A dor, avassaladora e inegável, torna-se física. Sinto o peso de cada lágrima não derramada, de cada palavra que ficou presa na garganta. E é estranho perceber que, em meio a esse turbilhão, acabei negligenciando a única pessoa que realmente precisava de cuidados: eu mesma. Essa dança estranha e insincera entre estar bem ou estar mal, entre lutar e desistir, é como um jogo cruel que não tem regras claras. Seis meses, ou seriam mais? Eu me pergunto onde foram parar todas as minhas certezas.

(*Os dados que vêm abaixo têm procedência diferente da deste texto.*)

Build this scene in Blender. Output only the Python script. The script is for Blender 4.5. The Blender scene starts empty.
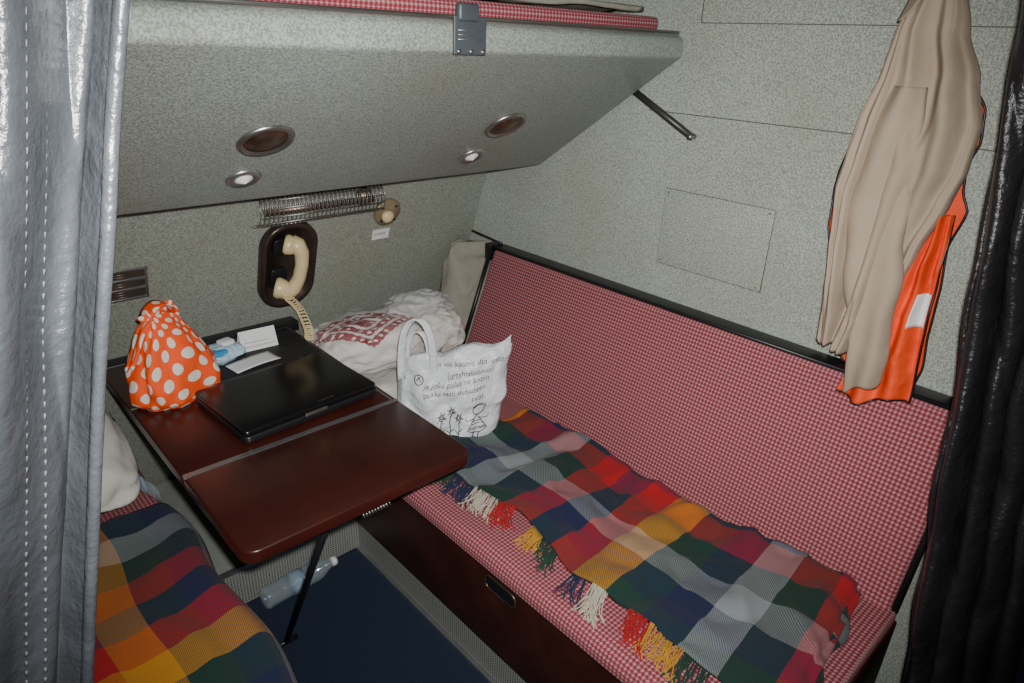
import bpy, bmesh, math, random
from mathutils import Vector, Matrix, noise
random.seed(7)
SC=bpy.context.scene.collection
pi=math.pi
# ------------------------------------------------------------------ camera
R=Vector((.733,-.679,.040)).normalized(); F=Vector((.632,.658,-.408)); F=(F-R*F.dot(R)).normalized(); U=R.cross(F)
cam=bpy.data.cameras.new('camera'); co=bpy.data.objects.new('camera',cam); SC.objects.link(co)
cam.lens=23.6; cam.clip_start=.02
co.matrix_world=Matrix(((R.x,U.x,-F.x,0),(R.y,U.y,-F.y,0),(R.z,U.z,-F.z,1.65),(0,0,0,1)))
bpy.context.scene.camera=co
# ------------------------------------------------------------------ materials
class NT:
    def __init__(s,name):
        s.m=bpy.data.materials.new(name); s.m.use_nodes=True; s.t=s.m.node_tree; s.b=s.t.nodes['Principled BSDF']
    def n(s,ty,**k):
        nd=s.t.nodes.new(ty)
        for a,b in k.items(): setattr(nd,a,b)
        return nd
    def l(s,a,b): s.t.links.new(a,b)
    def setin(s,nd,i,v):
        if hasattr(v,'is_output'): s.l(v,nd.inputs[i])
        else: nd.inputs[i].default_value=v
    def math(s,op,a,b=0.0,c=None):
        nd=s.n('ShaderNodeMath',operation=op); s.setin(nd,0,a); s.setin(nd,1,b)
        if c is not None: s.setin(nd,2,c)
        return nd.outputs[0]
    def mix(s,f,a,b):
        nd=s.n('ShaderNodeMix',data_type='RGBA')
        s.setin(nd,0,f)
        for i,v in ((6,a),(7,b)):
            if hasattr(v,'is_output'): s.l(v,nd.inputs[i])
            else: nd.inputs[i].default_value=(*v[:3],1)
        return nd.outputs[2]
    def uv(s):
        tc=s.n('ShaderNodeTexCoord'); sp=s.n('ShaderNodeSeparateXYZ'); s.l(tc.outputs['UV'],sp.inputs[0]); return tc.outputs['UV'],sp.outputs[0],sp.outputs[1]
    def noise(s,scale,detail=3,vec=None,rough=.5):
        nd=s.n('ShaderNodeTexNoise'); nd.inputs['Scale'].default_value=scale; nd.inputs['Detail'].default_value=detail; nd.inputs['Roughness'].default_value=rough
        if vec is None:
            tc=s.n('ShaderNodeTexCoord'); vec=tc.outputs['Object']
        s.l(vec,nd.inputs['Vector']); return nd.outputs[0]
    def clampn(s,v):
        nd=s.n('ShaderNodeClamp'); s.l(v,nd.inputs[0]); return nd.outputs[0]
    def bump(s,h,st=.3,d=.002):
        nd=s.n('ShaderNodeBump'); nd.inputs['Strength'].default_value=st; nd.inputs['Distance'].default_value=d
        s.l(h,nd.inputs['Height']); s.l(nd.outputs[0],s.b.inputs['Normal'])
    def col(s,v):
        if hasattr(v,'is_output'): s.l(v,s.b.inputs['Base Color'])
        else: s.b.inputs['Base Color'].default_value=(*v[:3],1)
    def rgh(s,v): s.setin(s.b,'Roughness',v)
def simple(name,c,r=.5,metal=0,c2=None,ns=20,bump=0,bs=60,bd=.002,coat=0):
    m=NT(name)
    if c2 is None: c2=tuple(x*.8 for x in c)
    f=m.noise(ns,4); f=m.math('MULTIPLY_ADD',f,2.2,-.6)
    m.col(m.mix(m.clampn(f),c,c2)); m.rgh(r); m.b.inputs['Metallic'].default_value=metal
    if coat: m.b.inputs['Coat Weight'].default_value=coat; m.b.inputs['Coat Roughness'].default_value=.15
    if bump: m.bump(m.noise(bs,4),bump,bd)
    return m.m
def wallmat(name,c):
    m=NT(name)
    f=m.clampn(m.math('MULTIPLY_ADD',m.noise(235,2,rough=.75),6.0,-2.5))
    g=m.clampn(m.math('MULTIPLY_ADD',m.noise(3,4),2.2,-.65))
    a=m.mix(f,tuple(x*.66 for x in c),tuple(min(1,x*1.30) for x in c))
    b=m.mix(g,a,m.mix(.30,a,(.20,.175,.10)))
    m.col(b); m.rgh(.46); m.bump(m.noise(260,3),.35,.001); return m.m
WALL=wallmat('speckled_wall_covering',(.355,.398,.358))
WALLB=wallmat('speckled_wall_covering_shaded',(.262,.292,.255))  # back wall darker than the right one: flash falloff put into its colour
WALL2=wallmat('speckled_bunk_covering',(.300,.352,.322))
def check(name):
    m=NT(name); _,u,v=m.uv(); p=.0102
    fu=m.math('GREATER_THAN',m.math('FRACT',m.math('DIVIDE',u,p)),.42)
    fv=m.math('GREATER_THAN',m.math('FRACT',m.math('DIVIDE',v,p)),.42)
    dg=m.math('GREATER_THAN',m.math('FRACT',m.math('DIVIDE',m.math('ADD',u,v),p*.5)),.5)
    both=m.math('MULTIPLY',fu,fv); anyf=m.math('MAXIMUM',fu,fv)
    mid=m.math('SUBTRACT',anyf,both)
    val=m.math('ADD',both,m.math('MULTIPLY',mid,m.math('MULTIPLY_ADD',dg,.55,.40)))
    c=m.mix(val,(.44,.295,.295),(.225,.0065,.024))
    n=m.noise(4,3); c=m.mix(m.math('MULTIPLY',n,.30),c,(.17,.045,.05))
    m.col(c); m.rgh(.9); m.bump(m.noise(600,2),.4,.001); return m.m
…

Mas, ao mesmo tempo, há um fio de esperança que se entrelaça nas sombras. O processo de cura, embora doloroso, é também um caminho de redescoberta. A vida não me para. Eu tenho um futuro para construir, um eu que precisa ser reerguido. Eu aprendo, leio, me entrego a novos hobbies, pedalo pelas ruas como se cada movimento fosse uma forma de libertação. Pinto, maquio, crio - tudo isso me traz de volta a mim mesma, aos pedaços esquecidos da minha essência.

Não foi culpa minha, o jeito que as coisas ficaram. Isso é um alívio e um fardo. É fácil se sentir presa ao que o outro não fez, ao que não se disse, ao amor que não foi correspondido. Como pode alguém que esteve tão perto não conseguir olhar nos meus olhos e reconhecer o que precisamos? Que tipo de amor se permite a indiferença? A sensação de ter sido ignorada se transforma em uma raiva corrosiva, mas é uma raiva que se transforma em força. Eu não posso mais esperar que alguém me diga o que precisa ser feito. Se há um conserto a ser feito, esse é um trabalho que eu devo fazer sozinha.

Abro meu coração, mesmo sabendo que ele pode se machucar novamente. Essa vulnerabilidade é uma escolha, um risco que estou disposta a correr. E mesmo que eu tenha que dar passos para trás várias vezes, é o que faz parte da jornada. Preciso aprender a tomar precauções, a ser gentil comigo mesma, a permitir que o amor chegue de novo, mas com a sabedoria que adquiri.

E assim, sigo adiante, um dia de cada vez. Transformando a dor em resiliência, a perda em crescimento. Porque no final, cada ferida que se fecha traz consigo a possibilidade de um novo começo.

- Sozinho, Caetano Veloso (Recomendação musical para acompanhar a leitura).